Have you ever been punched by someone wearing ordinary boxing gloves? I have, and I find that the force behind the blow is just as great as that of a bare knuckled punch and the corresponding impact not significantly reduced by the inch or so of padding.

Why wear them, then? Make a fist, and notice how the knuckles of your middle and ring fingers protrude beyond the others (this assumes that you've never broken them). Were you to punch something hard, whether it be a wall, heavy bag, or an opponent's forehead, the impact would be concentrated in this area, very likely breaking one or two bones. Gloves spread the impact across your hand, reducing the chance of severe injury. They also protect against scrapes and cuts when practicing on a heavy bag.

Types of gloves range from the heavily padded "pillow" gloves sometimes used for sparring to simple thick leather mittens.
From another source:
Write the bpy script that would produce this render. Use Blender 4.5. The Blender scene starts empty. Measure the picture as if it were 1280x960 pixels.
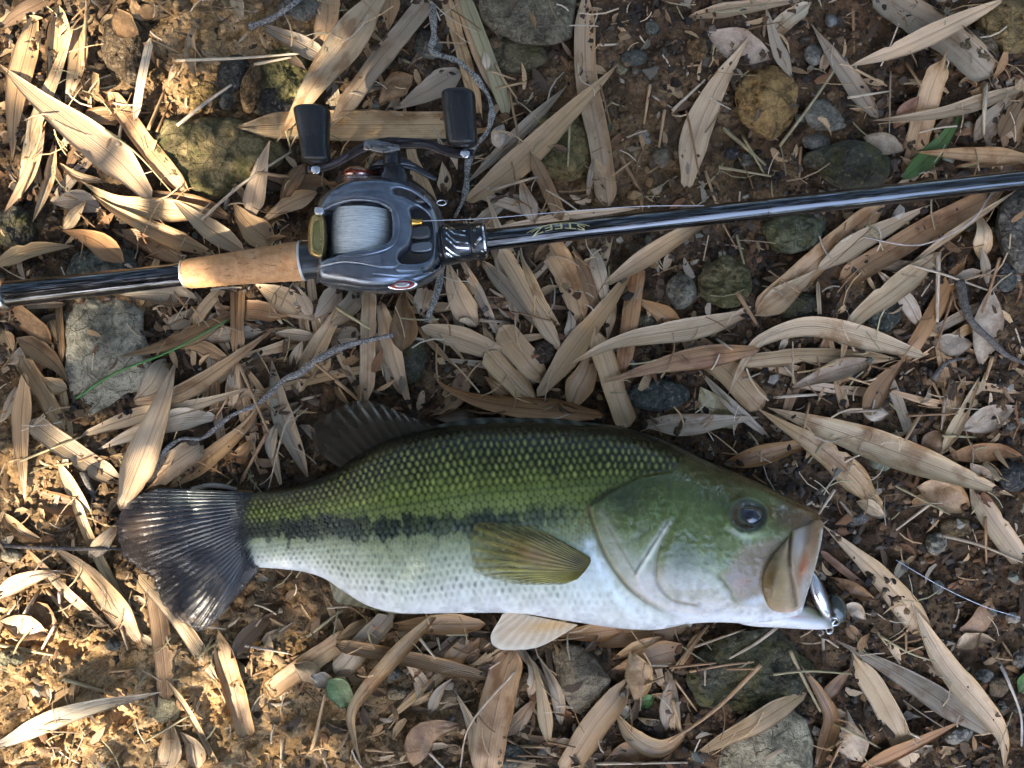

Boxing gloves are mittens that have a separate sheath for the thumb. While wearing them, it's easy to hold a tight fist since nothing more than a thin layer of material covers the palm. The part of the mitt that covers the back of the hand and the knuckles is heavily padded and protected by tough leather selected for its smoothness and flexibility. The padded thumb sheath is tightly sewn to the rest of the mitt with hidden stitches. The mitt is secured to the hand with laces that tie around the wrist and the lower part of the forearm. Sparring gloves may attach with velcro instead of laces. During a fight, the laces should be completely covered with a layer of adhesive tape to insure that they don't flop around and injure the opponent's eye.

Contrary to popular belief, boxing gloves are not worn to protect the hand from the deleterious effects of punching. Instead, they serve several other purposes.

Their most important role is to protect the opponent's face from getting cut by a blow. A boxing glove is designed to be as smooth as possible, with no sharp edges or exposed seams. Many fights are ruled TKOs and stopped due to cuts, and without good boxing gloves many more fights would end in this manner.

Gloves also serve to keep thumbs and fingers out of the opponent's eyes. Additionally, they reduce the cauliflower-ear injuries that plague bare-knuckle fighters and some other types of contact fighters. Finally, they greatly reduce the chance that the opponent's teeth will be loosened by a punch. Modern mouthguards stop the mandibular teeth from crashing against the upper teeth, and somewhat lessen the shock to the head caused by a punch to the jaw, but they don't stop an ungloved knuckle from smashing in the front teeth.

Boxing gloves range in weight up to around sixteen ounces. When a fight is scheduled, the boxers' management will deal with the promoter, the sanctioning body (if any), and the boxing/athletic commission under whose jurisdiction the fight is being held (if any) and agree on the weight of glove that will be used during the fight. Heavier fighters generally use heavier gloves. Flyweights may use gloves as light as ten ounces, and maybe even lighter in certain parts of the world. Fighting with a weighted glove is, in itself, a safety measure since it slows the punches down.

Boxing gloves, aside from being safety equipment, are also an integral part of a boxer's defense. Fighting bare-handed is significantly different than fighting with two big pillows on your hands. A gloved fighter trains to use the gloves to hide his vulnerable chin. Defensive tactics involve the glove in trapping, catching and blocking the opponent's punches. If a boxer was forced to fight without gloves, his or her strategy would change considerably. Close-range boxing would probably be replaced by longer-range bombing and brawling since any punch thrown at the head would have a high chance of passing through the guard and scoring.

Anyone who practices punching, be it on a bag, makiwara, focus mitt, or someone else's head, needs to protect their hands from damage. Boxing gloves do not offer suitable protection. Broken or dislocated bones, strained tendons, swollen fingers and wrists, and long-term repetitive-stress injuries are common results of incautious punching training. To remain free of injury, punchers need to wrap their hands. Practice wraps are commonly made of long springy material with a thumb loop sewn in one end and a velcro adhesive on the other. However, during a fight, boxers are required to wrap the hands with inelastic gauze and adhesive tape. Handwraps keep the wrist from bending down, and keep all the delicate bones and tendons aligned properly, preventing strains and sprains and reducing the incidence of broken thumbs and the boxer's break. Boxing gloves are made to fit over handwraps and will feel uncomfortably loose over unwrapped hands.